Para alguém que contabiliza religiosamente, obsessivamente, os dias que faltam até morrer (no caso, até se matar), a frase “FUMAR MATA” não passa de uma boutade. Fumar matará, sim, mas, no caso de George, é o passado, o que foi e inelutavelmente não volta mais, que o mata todos os dias um pouco mais – até à (auto-)destruição final. Aliás, é a morte do antigo companheiro que o “mata” todos os dias um pouco mais – sim, redundâncias à parte, a morte também… mata. Num dos mais discutidos filmes de 2009 entre os que gostaram e os que odiaram (quanto a nós, encontramo-nos no primeiro grupo), esta cena foi também uma das mais badaladas, concentrando em si o traço estilizado de todo o filme, sem nunca cair, porém, num vazio de ideias ou num decorativismo bacoco. Se o cigarro já foi bengala de muito flirt célebre do cinema (e da vida…) – essa talvez a principal razão, aliás, para toda a iconografia em volta do acto de fumar (muito mais que a dos cowboys da Marlboro!) –, a particularidade, aqui, é a de que se trata de um flirt homossexual, o que, na verdade, se mostra pouco menos que irrelevante, na medida em que, hetero ou gay, o que se retém desta cena é um encontro profundamente sensível (mais do que sensual) entre duas pessoas, filmado por Tom Ford com uma enorme justeza. Sobre o tom rosáceo do céu, provocado pelo fumo da cidade, Carlos dirá que “As veces las cosas más horrorosas tien su punto de encanto”. Não o sabe, mas essa frase não podia ser mais apropriada para o seu interlocutor: mesmo na mais profunda depressão, mesmo neste “serious day” (como George lhe chama), dá-se, inadvertidamente, um encontro como aquele.
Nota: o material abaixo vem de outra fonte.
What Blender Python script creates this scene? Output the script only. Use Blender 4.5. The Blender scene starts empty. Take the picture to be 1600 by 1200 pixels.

Depois do cigarro do flirt, fumam um segundo, cigarro pós-tensão, cigarro pós-coito, enquanto conversam sobre meia dúzia de coisas que, na sua simplicidade, condensam as aventuras e desventuras da vida. O que aqui brilhantemente se escreveu a propósito de Tournée (Em Digressão, 2010) vale, na plenitude, para o nosso plano: “Relação fugaz, absoluta, dois ou três minutos a valerem por uma vida inteira lado a lado. Não dizem um ao outro nada de jeito… (…) Passou-se tudo o que interessa, inclusive um grande-plano que dura e dura e dura, dela, alguém que não mais irá aparecer na história, para aparecer com certeza muitas vezes na cabeça e sonhos dele. O sublime à primeira vista invisível porque presente no singelo, no dia-a-dia, entre a padaria e o jardim de família, a revelar-se nas frequências muito baixas ou nos tempos mortos”.